Set exercise: Quote every line below exactly and skip any picture.

==== Materials provided

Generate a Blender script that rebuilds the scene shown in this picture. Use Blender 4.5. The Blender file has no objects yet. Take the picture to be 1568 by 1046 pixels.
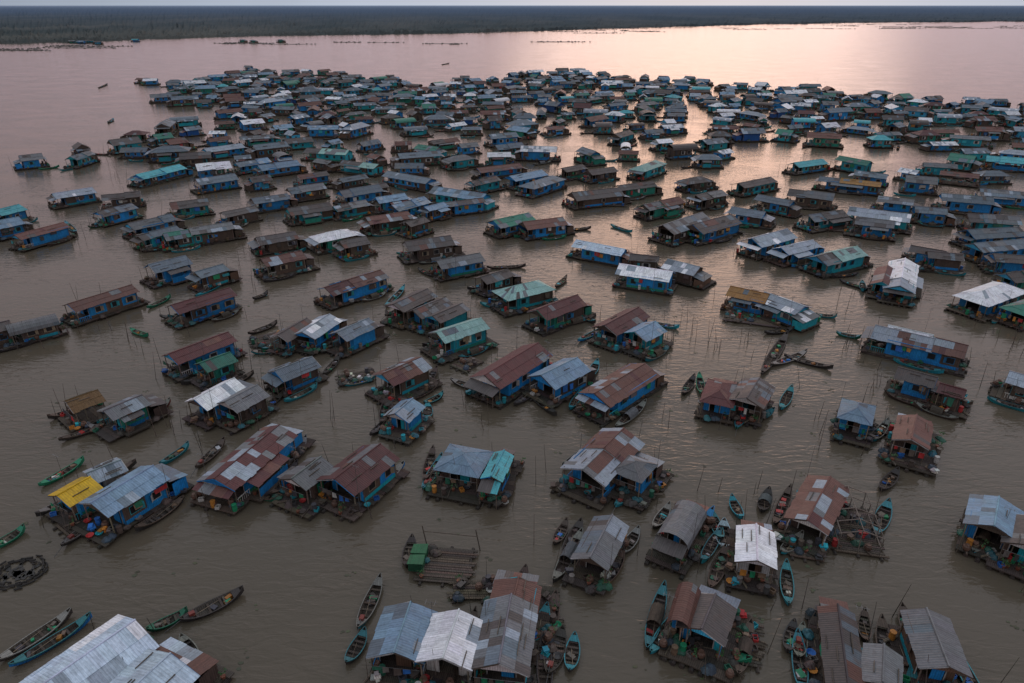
import bpy, math, random
from mathutils import Vector, noise as mnoise
R=math.radians
CH=50.0; PITCH=R(26.25); F=1045.0
cp,sp=math.cos(PITCH),math.sin(PITCH)
def P(px,py,z=0.0):
    """image pixel coordinates, cast through the camera -> position on the lake plane (world metres)"""
    a=(px-784)/F; b=(523-py)/F
    dz=-sp+b*cp
    t=(CH-z)/max(-dz,1e-4)
    return Vector((a*t, t*(cp+b*sp)))
scene=bpy.context.scene
# ------------------------------------------------------------------ materials
def newmat(name):
    m=bpy.data.materials.new(name); m.use_nodes=True
    nt=m.node_tree; bs=nt.nodes['Principled BSDF']
    return m,nt,bs
class N:
    def __init__(s,nt): s.nt=nt
    def n(s,t,**k):
        x=s.nt.nodes.new(t)
        for a,b in k.items(): setattr(x,a,b)
        return x
    def l(s,a,b): s.nt.links.new(a,b)
    def math(s,op,a,b=None,clamp=False):
        x=s.n('ShaderNodeMath',operation=op); x.use_clamp=clamp
        for i,q in enumerate((a,b)):
            if q is None: continue
            if isinstance(q,(int,float)): x.inputs[i].default_value=q
            else: s.l(q,x.inputs[i])
        return x.outputs[0]
    def mix(s,f,a,b,mode='MIX'):
        x=s.n('ShaderNodeMix',data_type='RGBA',blend_type=mode)
        for i,q in ((0,f),(6,a),(7,b)):
            if isinstance(q,(int,float)): x.inputs[i].default_value=q
            elif isinstance(q,tuple): x.inputs[i].default_value=(q+(1,))[:4]
            else: s.l(q,x.inputs[i])
        return x.outputs[2]
    def noise(s,vec,scale,detail=3,rough=0.55,dist=0):
        x=s.n('ShaderNodeTexNoise'); x.inputs['Scale'].default_value=scale
        x.inputs['Detail'].default_value=detail; x.inputs['Roughness'].default_value=rough
        x.inputs['Distortion'].default_value=dist
        if vec is not None: s.l(vec,x.inputs['Vector'])
        return x.outputs['Fac']
    def mapr(s,v,a,b,c,d):
        x=s.n('ShaderNodeMapRange'); s.l(v,x.inputs[0])
        for i,q in enumerate((a,b,c,d)): x.inputs[i+1].default_value=q
        return x.outputs[0]
    def scale(s,vec,v3):
        x=s.n('ShaderNodeMapping'); s.l(vec,x.inputs[0]); x.inputs['Scale'].default_value=v3
        return x.outputs[0]
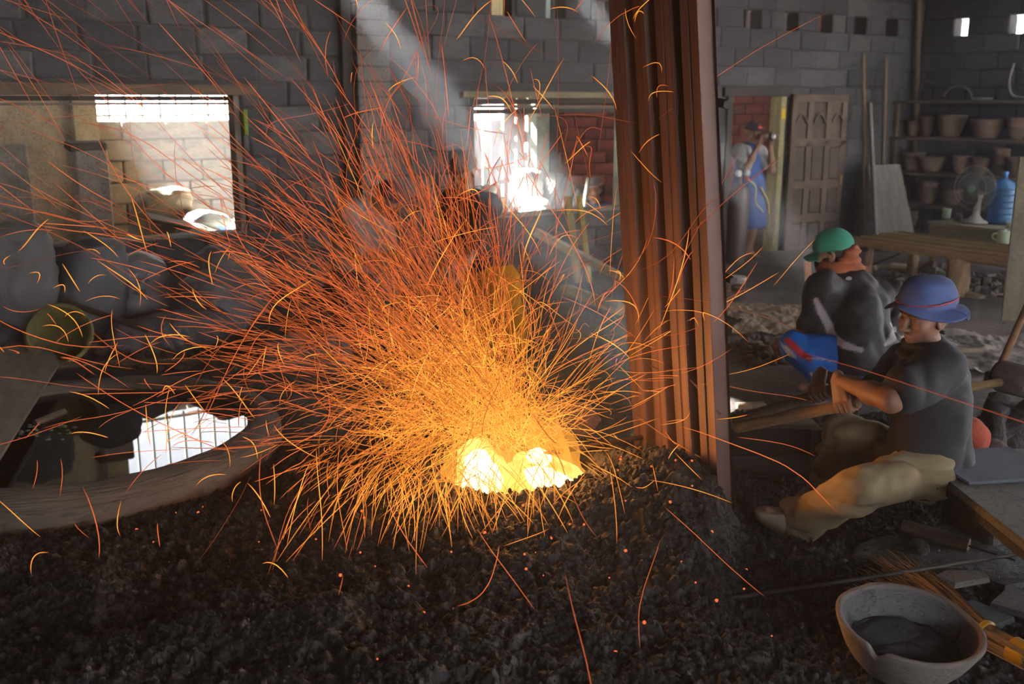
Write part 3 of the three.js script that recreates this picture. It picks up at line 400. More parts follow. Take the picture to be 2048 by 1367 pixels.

========

Solution for this task:
Generate a Blender script that rebuilds the scene shown in this picture. Use Blender 4.5. The Blender file has no objects yet. Take the picture to be 1568 by 1046 pixels.
import bpy, math, random
from mathutils import Vector, noise as mnoise
R=math.radians
CH=50.0; PITCH=R(26.25); F=1045.0
cp,sp=math.cos(PITCH),math.sin(PITCH)
def P(px,py,z=0.0):
    """image pixel coordinates, cast through the camera -> position on the lake plane (world metres)"""
    a=(px-784)/F; b=(523-py)/F
    dz=-sp+b*cp
    t=(CH-z)/max(-dz,1e-4)
    return Vector((a*t, t*(cp+b*sp)))
scene=bpy.context.scene
# ------------------------------------------------------------------ materials
def newmat(name):
    m=bpy.data.materials.new(name); m.use_nodes=True
    nt=m.node_tree; bs=nt.nodes['Principled BSDF']
    return m,nt,bs
class N:
    def __init__(s,nt): s.nt=nt
    def n(s,t,**k):
        x=s.nt.nodes.new(t)
        for a,b in k.items(): setattr(x,a,b)
        return x
    def l(s,a,b): s.nt.links.new(a,b)
    def math(s,op,a,b=None,clamp=False):
        x=s.n('ShaderNodeMath',operation=op); x.use_clamp=clamp
        for i,q in enumerate((a,b)):
            if q is None: continue
            if isinstance(q,(int,float)): x.inputs[i].default_value=q
            else: s.l(q,x.inputs[i])
        return x.outputs[0]
    def mix(s,f,a,b,mode='MIX'):
        x=s.n('ShaderNodeMix',data_type='RGBA',blend_type=mode)
        for i,q in ((0,f),(6,a),(7,b)):
            if isinstance(q,(int,float)): x.inputs[i].default_value=q
            elif isinstance(q,tuple): x.inputs[i].default_value=(q+(1,))[:4]
            else: s.l(q,x.inputs[i])
        return x.outputs[2]
    def noise(s,vec,scale,detail=3,rough=0.55,dist=0):
        x=s.n('ShaderNodeTexNoise'); x.inputs['Scale'].default_value=scale
        x.inputs['Detail'].default_value=detail; x.inputs['Roughness'].default_value=rough
        x.inputs['Distortion'].default_value=dist
        if vec is not None: s.l(vec,x.inputs['Vector'])
        return x.outputs['Fac']
    def mapr(s,v,a,b,c,d):
        x=s.n('ShaderNodeMapRange'); s.l(v,x.inputs[0])
        for i,q in enumerate((a,b,c,d)): x.inputs[i+1].default_value=q
        return x.outputs[0]
    def scale(s,vec,v3):
        x=s.n('ShaderNodeMapping'); s.l(vec,x.inputs[0]); x.inputs['Scale'].default_value=v3
        return x.outputs[0]
Write part 3 of the three.js script that recreates this picture. It picks up at line 400. More parts follow. Take the picture to be 2048 by 1367 pixels.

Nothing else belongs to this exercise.